In 1994, trade unionists grabbed headlines by bringing an 18-stone saddleback pig to the British Gas annual meeting, where it was fed treacle-covered £5 notes to demonstrate against a 75% pay rise for chief executive Cedric Brown.
That year, Brown's £475,000 in pay caused a national outrage but 18 years later, in 2012, Sir Frank Chapman earned nearly £6m in his final year running BG Group, the successor company to British Gas. Government statistics released this month showed wages fell for the first time since the 2009 recession during the April to June quarter this year. Pay, including bonuses, fell by 0.2%, despite a fall in the jobless rate.
Measures to curb executive pay were introduced by business secretary Vince Cable last year. Companies must now publish in their annual report a clear single figure for how much their senior executives earn each year, and shareholders have been given binding votes on pay.
But campaigners are demanding more radical measures to tackle the widening gap between the UK's select group of well rewarded executives and its 30 million-strong labour force.
Wilson called for worker representation on company boards and remuneration committees, a legally binding target for a reduction in inequality, and the introduction of a maximum pay ratio. At the retailer John Lewis, the ratio is capped at 75:1. At TSB bank, it is 65:1.

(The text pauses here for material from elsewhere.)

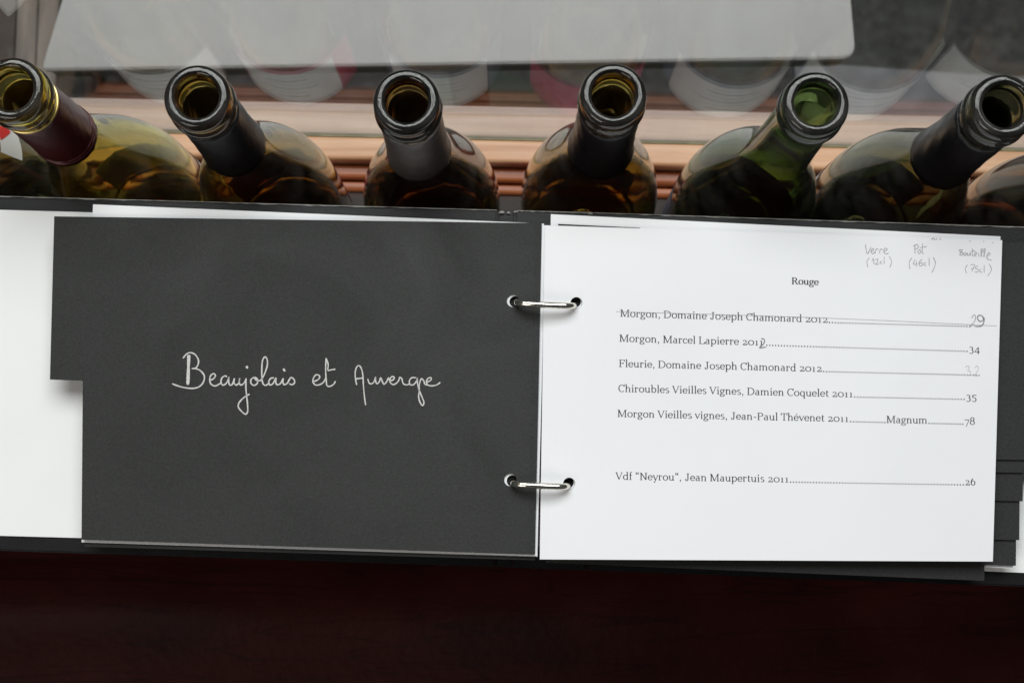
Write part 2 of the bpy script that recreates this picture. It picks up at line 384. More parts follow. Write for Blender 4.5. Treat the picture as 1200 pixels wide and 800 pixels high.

A spokesman for the Department for Business, Innovation and Skills said: "The government has introduced comprehensive reforms to give shareholders more powers in order to restore the link between top pay and performance, which in recent years has become excessive and increasingly disconnected.
"In October 2013 new laws reforming the governance of top pay came into force, boosting transparency by arming shareholders with more information and giving them the power to hold companies to account.
"Business secretary Vince Cable also wrote to all the members of the remuneration committees back in April urging restraint, and while we will need to wait until the end of the [annual meeting] season before we can reflect on the full impact of these actions, many firms have already seen top pay voted down."